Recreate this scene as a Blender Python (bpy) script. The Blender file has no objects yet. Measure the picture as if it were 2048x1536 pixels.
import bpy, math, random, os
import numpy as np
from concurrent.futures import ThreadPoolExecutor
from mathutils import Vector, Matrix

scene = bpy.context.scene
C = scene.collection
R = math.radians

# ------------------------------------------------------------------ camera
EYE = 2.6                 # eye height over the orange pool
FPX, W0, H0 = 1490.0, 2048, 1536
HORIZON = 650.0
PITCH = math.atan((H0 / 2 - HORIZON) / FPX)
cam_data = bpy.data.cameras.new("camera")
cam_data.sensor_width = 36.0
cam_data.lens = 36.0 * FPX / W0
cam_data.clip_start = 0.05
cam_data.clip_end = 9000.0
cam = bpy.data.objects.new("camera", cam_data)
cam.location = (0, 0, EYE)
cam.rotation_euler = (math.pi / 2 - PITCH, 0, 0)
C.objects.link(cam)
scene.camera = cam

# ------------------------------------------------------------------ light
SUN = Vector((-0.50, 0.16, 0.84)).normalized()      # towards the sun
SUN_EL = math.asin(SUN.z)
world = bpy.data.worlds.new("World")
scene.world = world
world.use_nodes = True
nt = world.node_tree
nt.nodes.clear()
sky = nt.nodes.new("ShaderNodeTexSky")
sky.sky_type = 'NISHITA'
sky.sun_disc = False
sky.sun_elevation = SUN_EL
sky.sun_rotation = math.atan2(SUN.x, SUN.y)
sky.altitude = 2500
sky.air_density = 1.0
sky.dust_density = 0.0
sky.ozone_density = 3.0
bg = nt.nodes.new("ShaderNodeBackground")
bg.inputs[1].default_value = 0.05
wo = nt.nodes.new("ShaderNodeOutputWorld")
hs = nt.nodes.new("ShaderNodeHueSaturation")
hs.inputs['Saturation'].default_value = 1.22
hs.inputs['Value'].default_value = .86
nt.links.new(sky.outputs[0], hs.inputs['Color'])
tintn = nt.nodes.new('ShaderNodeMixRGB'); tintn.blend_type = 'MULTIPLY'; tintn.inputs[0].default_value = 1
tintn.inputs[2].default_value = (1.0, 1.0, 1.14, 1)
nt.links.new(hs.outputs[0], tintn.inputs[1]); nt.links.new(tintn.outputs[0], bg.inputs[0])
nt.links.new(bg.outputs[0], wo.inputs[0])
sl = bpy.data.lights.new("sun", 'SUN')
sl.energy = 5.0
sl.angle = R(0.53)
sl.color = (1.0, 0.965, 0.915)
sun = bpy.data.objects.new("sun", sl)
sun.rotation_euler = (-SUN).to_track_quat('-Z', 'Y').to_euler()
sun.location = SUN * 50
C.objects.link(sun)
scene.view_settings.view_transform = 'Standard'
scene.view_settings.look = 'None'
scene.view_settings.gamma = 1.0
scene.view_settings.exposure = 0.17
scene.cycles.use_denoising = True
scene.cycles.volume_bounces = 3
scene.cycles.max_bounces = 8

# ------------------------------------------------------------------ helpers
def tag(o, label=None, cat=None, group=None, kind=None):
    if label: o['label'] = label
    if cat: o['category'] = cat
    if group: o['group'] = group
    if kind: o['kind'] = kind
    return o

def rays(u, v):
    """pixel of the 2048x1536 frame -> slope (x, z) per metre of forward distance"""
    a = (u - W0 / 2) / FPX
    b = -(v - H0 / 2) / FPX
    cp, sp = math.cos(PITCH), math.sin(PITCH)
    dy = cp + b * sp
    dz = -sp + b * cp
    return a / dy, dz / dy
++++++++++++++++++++
■ Task: Extract the data in full. Keep it word for word.

■ The solution:
Recreate this scene as a Blender Python (bpy) script. The Blender file has no objects yet. Measure the picture as if it were 2048x1536 pixels.
import bpy, math, random, os
import numpy as np
from concurrent.futures import ThreadPoolExecutor
from mathutils import Vector, Matrix

scene = bpy.context.scene
C = scene.collection
R = math.radians

# ------------------------------------------------------------------ camera
EYE = 2.6                 # eye height over the orange pool
FPX, W0, H0 = 1490.0, 2048, 1536
HORIZON = 650.0
PITCH = math.atan((H0 / 2 - HORIZON) / FPX)
cam_data = bpy.data.cameras.new("camera")
cam_data.sensor_width = 36.0
cam_data.lens = 36.0 * FPX / W0
cam_data.clip_start = 0.05
cam_data.clip_end = 9000.0
cam = bpy.data.objects.new("camera", cam_data)
cam.location = (0, 0, EYE)
cam.rotation_euler = (math.pi / 2 - PITCH, 0, 0)
C.objects.link(cam)
scene.camera = cam

# ------------------------------------------------------------------ light
SUN = Vector((-0.50, 0.16, 0.84)).normalized()      # towards the sun
SUN_EL = math.asin(SUN.z)
world = bpy.data.worlds.new("World")
scene.world = world
world.use_nodes = True
nt = world.node_tree
nt.nodes.clear()
sky = nt.nodes.new("ShaderNodeTexSky")
sky.sky_type = 'NISHITA'
sky.sun_disc = False
sky.sun_elevation = SUN_EL
sky.sun_rotation = math.atan2(SUN.x, SUN.y)
sky.altitude = 2500
sky.air_density = 1.0
sky.dust_density = 0.0
sky.ozone_density = 3.0
bg = nt.nodes.new("ShaderNodeBackground")
bg.inputs[1].default_value = 0.05
wo = nt.nodes.new("ShaderNodeOutputWorld")
hs = nt.nodes.new("ShaderNodeHueSaturation")
hs.inputs['Saturation'].default_value = 1.22
hs.inputs['Value'].default_value = .86
nt.links.new(sky.outputs[0], hs.inputs['Color'])
tintn = nt.nodes.new('ShaderNodeMixRGB'); tintn.blend_type = 'MULTIPLY'; tintn.inputs[0].default_value = 1
tintn.inputs[2].default_value = (1.0, 1.0, 1.14, 1)
nt.links.new(hs.outputs[0], tintn.inputs[1]); nt.links.new(tintn.outputs[0], bg.inputs[0])
nt.links.new(bg.outputs[0], wo.inputs[0])
sl = bpy.data.lights.new("sun", 'SUN')
sl.energy = 5.0
sl.angle = R(0.53)
sl.color = (1.0, 0.965, 0.915)
sun = bpy.data.objects.new("sun", sl)
sun.rotation_euler = (-SUN).to_track_quat('-Z', 'Y').to_euler()
sun.location = SUN * 50
C.objects.link(sun)
scene.view_settings.view_transform = 'Standard'
scene.view_settings.look = 'None'
scene.view_settings.gamma = 1.0
scene.view_settings.exposure = 0.17
scene.cycles.use_denoising = True
scene.cycles.volume_bounces = 3
scene.cycles.max_bounces = 8

# ------------------------------------------------------------------ helpers
def tag(o, label=None, cat=None, group=None, kind=None):
    if label: o['label'] = label
    if cat: o['category'] = cat
    if group: o['group'] = group
    if kind: o['kind'] = kind
    return o

def rays(u, v):
    """pixel of the 2048x1536 frame -> slope (x, z) per metre of forward distance"""
    a = (u - W0 / 2) / FPX
    b = -(v - H0 / 2) / FPX
    cp, sp = math.cos(PITCH), math.sin(PITCH)
    dy = cp + b * sp
    dz = -sp + b * cp
    return a / dy, dz / dy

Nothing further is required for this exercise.